Bei reglosen Personen immer Notruf wählen
Generell gilt, bei obdachlosen Menschen insbesondere an kalten Tagen besonders hinzuschauen. Landespastor und Diakonievorstand Heiko Naß forderte schon zu Beginn des Winters: "Wir alle müssen Menschen ohne Obdach im Blick behalten. Schon eine Tasse mit heißem Tee oder einer Suppe kann helfen! Vor allem aber: Sprechen Sie reglose Obdachlose an! Scheuen Sie sich nicht, im Zweifel die 110 oder die 112 zu wählen oder die Einrichtungen der Wohnungslosenhilfe zu informieren."

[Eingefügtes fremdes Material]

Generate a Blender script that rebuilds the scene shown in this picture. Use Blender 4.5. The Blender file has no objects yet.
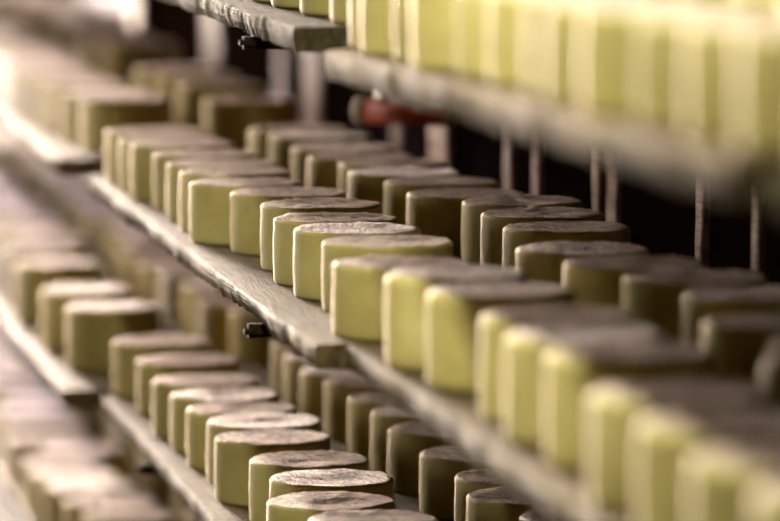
import bpy, bmesh, math, random
from mathutils import Vector, Matrix, noise

random.seed(7)
SC = bpy.context.scene
COL = SC.collection

# ------------------------------------------------------------------ camera
EYE = Vector((0.0, 0.0, 1.9))
FPX = 4700.0
TH = math.atan(475.5 / FPX)                    # pitch down
PS = math.atan(820.0 / FPX * math.cos(TH))     # yaw to the right
FWD = Vector((math.sin(PS) * math.cos(TH), math.cos(PS) * math.cos(TH), -math.sin(TH)))
RGT = Vector((math.cos(PS), -math.sin(PS), 0))
UPV = RGT.cross(FWD)
cam = bpy.data.cameras.new('camera')
cam.sensor_width = 36.0
cam.lens = 36.0 * FPX / 780.0
cam.clip_start = 0.05
cam.dof.use_dof = True
cam.dof.focus_distance = 7.3
cam.dof.aperture_fstop = 2.3
cob = bpy.data.objects.new('camera', cam)
COL.objects.link(cob)
m = Matrix((RGT, UPV, -FWD)).transposed().to_4x4()
m.translation = EYE
cob.matrix_world = m
SC.camera = cob

def ray(px, py):
    return (FWD + RGT * ((px - 390) / FPX) + UPV * ((260.5 - py) / FPX))

def on_height(px, py, z):
    d = ray(px, py)
    return EYE + d * ((z - EYE.z) / d.z)

def on_lateral(px, py, x):
    d = ray(px, py)
    return EYE + d * ((x - EYE.x) / d.x)

# --------------------------------------------------------------- materials
def new_mat(name):
    mt = bpy.data.materials.new(name)
    mt.use_nodes = True
    nt = mt.node_tree
    b = nt.nodes['Principled BSDF']
    return mt, nt, b

def N(nt, typ, **kw):
    n = nt.nodes.new(typ)
    for k, v in kw.items():
        setattr(n, k, v)
    return n

def ramp(nt, src, stops):
    r = N(nt, 'ShaderNodeValToRGB')
    el = r.color_ramp.elements
    el[0].position, el[0].color = stops[0][0], (*stops[0][1], 1)
    el[1].position, el[1].color = stops[-1][0], (*stops[-1][1], 1)
    for p, c in stops[1:-1]:
        e = el.new(p); e.color = (*c, 1)
    nt.links.new(src, r.inputs['Fac'])
    return r

def coords(nt, scale=(1, 1, 1), seeded=True):
    """object coordinates, shifted by a per-object random amount"""
    tc = N(nt, 'ShaderNodeTexCoord')
    mp = N(nt, 'ShaderNodeMapping')
    mp.inputs['Scale'].default_value = scale
    nt.links.new(tc.outputs['Object'], mp.inputs['Vector'])
    if seeded:
        oi = N(nt, 'ShaderNodeObjectInfo')
        mu = N(nt, 'ShaderNodeMath', operation='MULTIPLY'); mu.inputs[1].default_value = 37.0
        cx = N(nt, 'ShaderNodeCombineXYZ')
        nt.links.new(oi.outputs['Random'], mu.inputs[0])
        for i in range(3):
            nt.links.new(mu.outputs[0], cx.inputs[i])
        nt.links.new(cx.outputs[0], mp.inputs['Location'])
    return mp.outputs[0]

def noise_n(nt, vec, scale, detail=4, rough=.55, dist=0):
    n = N(nt, 'ShaderNodeTexNoise')
    n.inputs['Scale'].default_value = scale
    n.inputs['Detail'].default_value = detail
    n.inputs['Roughness'].default_value = rough
    n.inputs['Distortion'].default_value = dist
    nt.links.new(vec, n.inputs['Vector'])
    return n

def bump(nt, b, h, strength, dist):
    bp = N(nt, 'ShaderNodeBump')
    bp.inputs['Strength'].default_value = strength
    bp.inputs['Distance'].default_value = dist
    nt.links.new(h, bp.inputs['Height'])
    nt.links.new(bp.outputs[0], b.inputs['Normal'])
    return bp

def rind_side():
    mt, nt, b = new_mat('rind_side')
    v = coords(nt)
    n1 = noise_n(nt, v, 9, 3)
    r = ramp(nt, n1.outputs['Fac'], [(.3, (.34, .265, .075)), (.55, (.44, .35, .108)), (.75, (.51, .42, .16))])
    oi = N(nt, 'ShaderNodeObjectInfo')
    hs = N(nt, 'ShaderNodeHueSaturation')
    mr = N(nt, 'ShaderNodeMapRange')
    mr.inputs['To Min'].default_value = .82; mr.inputs['To Max'].default_value = 1.12
    nt.links.new(oi.outputs['Random'], mr.inputs['Value'])
    nt.links.new(mr.outputs[0], hs.inputs['Value'])
    nt.links.new(r.outputs[0], hs.inputs['Color'])
    nt.links.new(hs.outputs[0], b.inputs['Base Color'])
    b.inputs['Roughness'].default_value = .72
    b.inputs['Specular IOR Level'].default_value = .35
    b.inputs['Sheen Weight'].default_value = .45
    b.inputs['Sheen Roughness'].default_value = .22
    b.inputs['Sheen Tint'].default_value = (1, .86, .78, 1)
    n2 = noise_n(nt, v, 60, 5)
    bump(nt, b, n2.outputs['Fac'], .35, .003)
    return mt

def rind_top():
    mt, nt, b = new_mat('rind_top')
    v = coords(nt)
    # furrows left by the pressing cloth
    vs = coords(nt, (1, 4.5, 1))
    n1 = noise_n(nt, vs, 26, 5, .62, 1.2)
    n2 = noise_n(nt, v, 110, 4, .6)
    r = ramp(nt, n1.outputs['Fac'], [(.40, (.13, .06, .03)), (.5, (.66, .43, .29)), (.66, (.86, .64, .48))])
    nt.links.new(r.outputs[0], b.inputs['Base Color'])
    b.inputs['Roughness'].default_value = .5
    b.inputs['Specular IOR Level'].default_value = .5
    b.inputs['Sheen Weight'].default_value = .7
    b.inputs['Sheen Roughness'].default_value = .4
    b.inputs['Sheen Tint'].default_value = (1, .86, .8, 1)
    ad = N(nt, 'ShaderNodeMath', operation='MULTIPLY_ADD')
    ad.inputs[1].default_value = .35
    nt.links.new(n2.outputs['Fac'], ad.inputs[0])
    nt.links.new(n1.outputs['Fac'], ad.inputs[2])
    bump(nt, b, ad.outputs[0], 1.0, .013)
    return mt

def old_wood(name, dark, mid, light, rough=.55, bstr=.6, saw=.0):
    mt, nt, b = new_mat(name)
    v = coords(nt, (14, 1.1, 14))
    n1 = noise_n(nt, v, 5, 6, .62, .8)
    v2 = coords(nt)
    n2 = noise_n(nt, v2, 3.2, 3)
    r = ramp(nt, n1.outputs['Fac'], [(.3, dark), (.52, mid), (.74, light)])
    r2 = ramp(nt, n2.outputs['Fac'], [(.3, (.68, .68, .66)), (.7, (1.1, 1.08, 1.05))])
    mx = N(nt, 'ShaderNodeMixRGB', blend_type='MULTIPLY')
    mx.inputs['Fac'].default_value = 1
    nt.links.new(r.outputs[0], mx.inputs['Color1'])
    nt.links.new(r2.outputs[0], mx.inputs['Color2'])
    nt.links.new(mx.outputs[0], b.inputs['Base Color'])
    n4 = noise_n(nt, coords(nt, (4, 34, 4)), 2.2, 5, .7, .5)
    r4 = ramp(nt, n4.outputs['Fac'], [(.34, (.45, .40, .36)), (.5, (.95, .93, .9)), (.7, (1.2, 1.16, 1.1))])
    m4 = N(nt, 'ShaderNodeMixRGB', blend_type='MULTIPLY'); m4.inputs['Fac'].default_value = saw
    nt.links.new(mx.outputs[0], m4.inputs['Color1']); nt.links.new(r4.outputs[0], m4.inputs['Color2'])
    nt.links.new(m4.outputs[0], b.inputs['Base Color'])
    b.inputs['Roughness'].default_value = rough
    b.inputs['Specular IOR Level'].default_value = .05
    n3 = noise_n(nt, coords(nt, (60, 4, 60)), 4, 5, .65)
    bump(nt, b, n3.outputs['Fac'], bstr, .004)
    return mt

def plain(name, col, rough=.8, spec=.3, nscale=6, var=.3, bstr=.3):
    mt, nt, b = new_mat(name)
    v = coords(nt)
    n1 = noise_n(nt, v, nscale, 5)
    lo = tuple(c * (1 - var) for c in col); hi = tuple(min(1, c * (1 + var)) for c in col)
    r = ramp(nt, n1.outputs['Fac'], [(.3, lo), (.7, hi)])
    nt.links.new(r.outputs[0], b.inputs['Base Color'])
    b.inputs['Roughness'].default_value = rough
    b.inputs['Specular IOR Level'].default_value = spec
    bump(nt, b, n1.outputs['Fac'], bstr, .01)
    return mt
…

Kältebus in Flensburg, Lübeck und Kiel unterwegs
Wer sich Sorgen macht, sollte also immer vorsorglich den Notruf wählen. Außerdem gibt es in Hamburg und in größeren Städten in Schleswig-Holstein sogenannte Kältebusse, die an mehreren Tagen in der Woche abends in der Stadt unterwegs sind und wohnungslose Menschen mit warmem Essen, Schlafsäcken und teilweise auch medizinischer Beratung unterstützen.
- Kältebus Kiel: Unter der zentralen Kältebus-Nummer (0170) 140 92 10 der Malteser können Bürgerinnen und Bürger telefonisch oder per SMS mitteilen, wo sie in Kiel hilfebedürftige Personen gesehen haben.
- Herzenswärmebus Lübeck: Die Obdachlosenhilfe Lübeck e.V. betreibt den Bus, der an mehreren Tagen in der Woche abends unterwegs ist und warmes Essen, Schlafsäcke und anderes verteilt.
- Kältebus Flensburg: Die Obdachlosenhilfe des DRK ist mit dem Kältebus immer am Freitagabend unter anderem auf dem Südermarkt unterwegs.
- Kältebus Hamburg: In Hamburg ist der Kältebus nach Angaben der Organisatoren vom Verein "CaFée mit Herz" jeden Abend von 19 bis 24 Uhr unterwegs - zu erreichen ist er unter (0151) 65 68 33 68.